Given exercise: Gather each line containing the string "this" from these entries.

Available data:
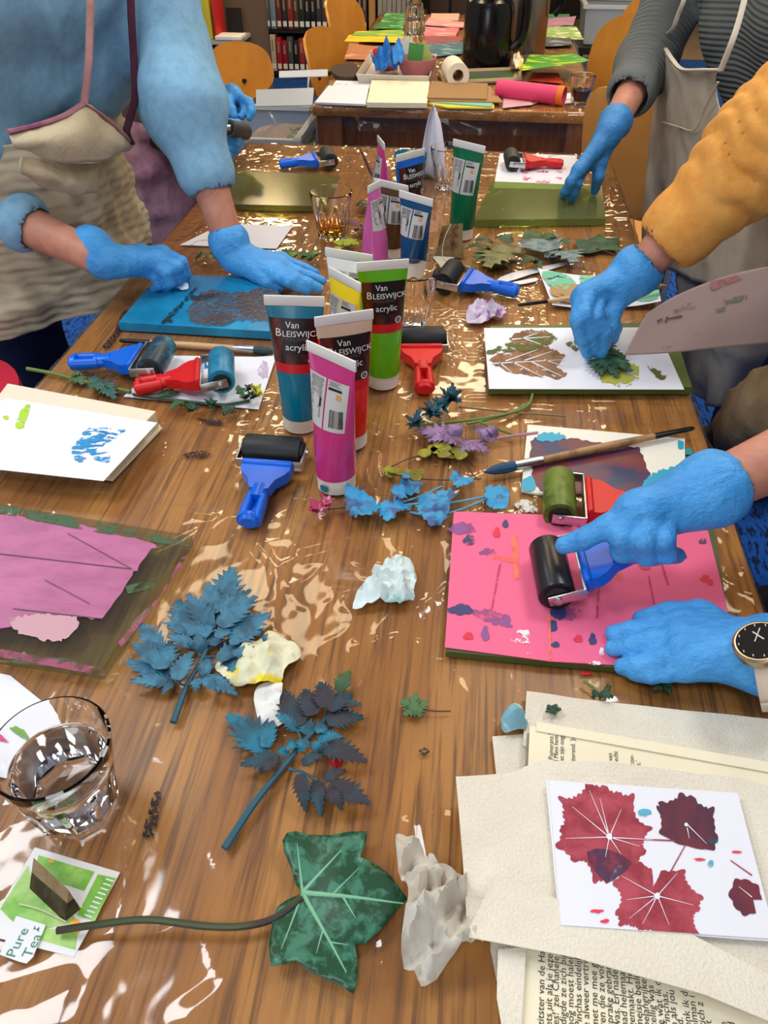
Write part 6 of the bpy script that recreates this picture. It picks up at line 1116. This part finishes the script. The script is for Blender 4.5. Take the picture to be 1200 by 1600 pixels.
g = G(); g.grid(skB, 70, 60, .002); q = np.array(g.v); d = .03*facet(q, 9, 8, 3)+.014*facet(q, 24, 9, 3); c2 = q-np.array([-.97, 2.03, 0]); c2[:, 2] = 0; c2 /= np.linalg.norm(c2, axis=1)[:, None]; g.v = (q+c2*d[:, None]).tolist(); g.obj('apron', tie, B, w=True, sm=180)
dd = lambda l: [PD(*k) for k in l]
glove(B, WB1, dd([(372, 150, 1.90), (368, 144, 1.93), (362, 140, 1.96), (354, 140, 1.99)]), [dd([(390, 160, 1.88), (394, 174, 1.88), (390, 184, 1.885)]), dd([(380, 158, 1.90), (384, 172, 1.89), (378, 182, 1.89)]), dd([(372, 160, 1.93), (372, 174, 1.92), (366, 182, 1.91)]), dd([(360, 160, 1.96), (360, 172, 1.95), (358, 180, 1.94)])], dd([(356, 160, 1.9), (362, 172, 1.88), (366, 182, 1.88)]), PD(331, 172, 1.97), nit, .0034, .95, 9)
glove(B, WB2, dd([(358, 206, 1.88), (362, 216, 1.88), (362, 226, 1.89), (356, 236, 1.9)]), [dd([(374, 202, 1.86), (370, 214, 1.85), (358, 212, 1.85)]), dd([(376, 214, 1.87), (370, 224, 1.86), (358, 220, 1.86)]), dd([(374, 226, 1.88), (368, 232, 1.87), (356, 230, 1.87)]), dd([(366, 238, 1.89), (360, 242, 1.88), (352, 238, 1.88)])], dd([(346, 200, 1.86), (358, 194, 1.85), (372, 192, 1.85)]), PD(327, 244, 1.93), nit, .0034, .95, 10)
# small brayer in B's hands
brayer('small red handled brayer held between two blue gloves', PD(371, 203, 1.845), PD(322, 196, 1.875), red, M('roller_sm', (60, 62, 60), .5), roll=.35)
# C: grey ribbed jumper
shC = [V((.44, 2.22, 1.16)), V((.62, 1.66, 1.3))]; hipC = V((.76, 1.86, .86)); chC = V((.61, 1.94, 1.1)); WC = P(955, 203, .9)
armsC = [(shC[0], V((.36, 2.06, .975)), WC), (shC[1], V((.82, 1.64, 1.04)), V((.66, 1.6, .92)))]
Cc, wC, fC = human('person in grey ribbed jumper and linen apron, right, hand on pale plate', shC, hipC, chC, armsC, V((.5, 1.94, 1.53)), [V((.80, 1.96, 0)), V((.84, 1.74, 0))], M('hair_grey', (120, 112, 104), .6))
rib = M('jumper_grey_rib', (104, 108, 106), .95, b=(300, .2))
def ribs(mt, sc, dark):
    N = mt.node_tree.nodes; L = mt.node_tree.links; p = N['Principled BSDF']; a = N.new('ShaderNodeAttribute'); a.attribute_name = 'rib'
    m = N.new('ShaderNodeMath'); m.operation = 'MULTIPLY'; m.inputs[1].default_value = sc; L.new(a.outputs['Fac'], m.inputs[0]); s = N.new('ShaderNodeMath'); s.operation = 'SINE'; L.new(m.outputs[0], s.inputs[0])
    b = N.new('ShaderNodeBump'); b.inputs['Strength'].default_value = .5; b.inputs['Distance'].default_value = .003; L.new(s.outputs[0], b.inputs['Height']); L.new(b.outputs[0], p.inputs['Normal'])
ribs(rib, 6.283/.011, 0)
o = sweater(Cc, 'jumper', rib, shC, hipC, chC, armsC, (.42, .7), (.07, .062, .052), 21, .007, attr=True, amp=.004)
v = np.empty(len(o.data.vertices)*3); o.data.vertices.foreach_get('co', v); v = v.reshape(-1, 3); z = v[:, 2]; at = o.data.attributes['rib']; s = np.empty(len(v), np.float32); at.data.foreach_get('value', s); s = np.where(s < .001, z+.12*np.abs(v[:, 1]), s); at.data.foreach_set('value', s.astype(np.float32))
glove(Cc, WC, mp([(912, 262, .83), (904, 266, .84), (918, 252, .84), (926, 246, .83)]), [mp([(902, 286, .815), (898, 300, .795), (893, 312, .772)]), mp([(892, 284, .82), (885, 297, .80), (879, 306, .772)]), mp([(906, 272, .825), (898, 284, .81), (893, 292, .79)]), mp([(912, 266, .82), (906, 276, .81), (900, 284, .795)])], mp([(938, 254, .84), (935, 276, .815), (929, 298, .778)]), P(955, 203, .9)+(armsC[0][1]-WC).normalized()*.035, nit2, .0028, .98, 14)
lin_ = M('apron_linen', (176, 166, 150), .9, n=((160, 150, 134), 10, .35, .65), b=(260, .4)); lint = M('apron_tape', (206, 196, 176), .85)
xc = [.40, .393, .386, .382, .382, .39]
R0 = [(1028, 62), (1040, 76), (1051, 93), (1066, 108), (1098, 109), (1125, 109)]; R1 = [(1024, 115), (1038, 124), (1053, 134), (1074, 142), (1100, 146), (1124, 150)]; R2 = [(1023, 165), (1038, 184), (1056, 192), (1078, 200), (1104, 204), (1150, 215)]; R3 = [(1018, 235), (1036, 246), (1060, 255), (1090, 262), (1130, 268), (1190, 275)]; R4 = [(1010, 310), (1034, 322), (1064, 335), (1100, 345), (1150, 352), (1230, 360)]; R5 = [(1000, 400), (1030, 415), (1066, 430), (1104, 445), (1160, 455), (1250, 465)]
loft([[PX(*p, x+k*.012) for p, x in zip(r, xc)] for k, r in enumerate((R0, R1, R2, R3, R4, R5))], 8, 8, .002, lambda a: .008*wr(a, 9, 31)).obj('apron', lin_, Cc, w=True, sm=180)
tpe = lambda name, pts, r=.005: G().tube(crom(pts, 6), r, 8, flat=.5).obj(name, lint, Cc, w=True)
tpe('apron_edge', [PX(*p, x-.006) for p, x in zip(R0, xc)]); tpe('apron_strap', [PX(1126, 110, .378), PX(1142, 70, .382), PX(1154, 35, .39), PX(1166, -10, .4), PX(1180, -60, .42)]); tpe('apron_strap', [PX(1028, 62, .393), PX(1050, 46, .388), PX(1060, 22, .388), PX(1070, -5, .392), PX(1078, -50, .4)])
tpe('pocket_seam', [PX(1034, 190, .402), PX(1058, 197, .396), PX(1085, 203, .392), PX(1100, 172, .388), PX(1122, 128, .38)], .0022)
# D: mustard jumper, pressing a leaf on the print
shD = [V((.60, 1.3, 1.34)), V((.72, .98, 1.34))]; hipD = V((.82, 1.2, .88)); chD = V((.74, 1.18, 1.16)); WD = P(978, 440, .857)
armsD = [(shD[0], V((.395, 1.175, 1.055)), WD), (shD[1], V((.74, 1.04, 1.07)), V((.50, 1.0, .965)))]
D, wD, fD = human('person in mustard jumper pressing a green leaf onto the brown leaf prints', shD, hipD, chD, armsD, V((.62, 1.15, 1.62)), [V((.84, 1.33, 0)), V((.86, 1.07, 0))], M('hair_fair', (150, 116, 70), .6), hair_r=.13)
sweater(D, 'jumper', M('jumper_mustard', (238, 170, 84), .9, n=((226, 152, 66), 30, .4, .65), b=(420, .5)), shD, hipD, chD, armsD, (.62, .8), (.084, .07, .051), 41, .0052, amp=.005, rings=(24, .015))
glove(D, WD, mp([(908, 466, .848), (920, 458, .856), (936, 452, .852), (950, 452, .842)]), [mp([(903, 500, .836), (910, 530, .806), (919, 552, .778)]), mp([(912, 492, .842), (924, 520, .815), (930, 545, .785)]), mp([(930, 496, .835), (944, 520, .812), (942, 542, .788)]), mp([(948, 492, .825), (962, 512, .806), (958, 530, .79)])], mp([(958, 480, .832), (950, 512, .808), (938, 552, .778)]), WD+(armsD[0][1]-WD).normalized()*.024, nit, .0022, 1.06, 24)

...

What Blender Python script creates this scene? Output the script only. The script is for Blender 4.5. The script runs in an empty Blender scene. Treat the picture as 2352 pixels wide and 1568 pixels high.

Reply to the exercise:
Write part 6 of the bpy script that recreates this picture. It picks up at line 1116. This part finishes the script. The script is for Blender 4.5. Take the picture to be 1200 by 1600 pixels.
What Blender Python script creates this scene? Output the script only. The script is for Blender 4.5. The script runs in an empty Blender scene. Treat the picture as 2352 pixels wide and 1568 pixels high.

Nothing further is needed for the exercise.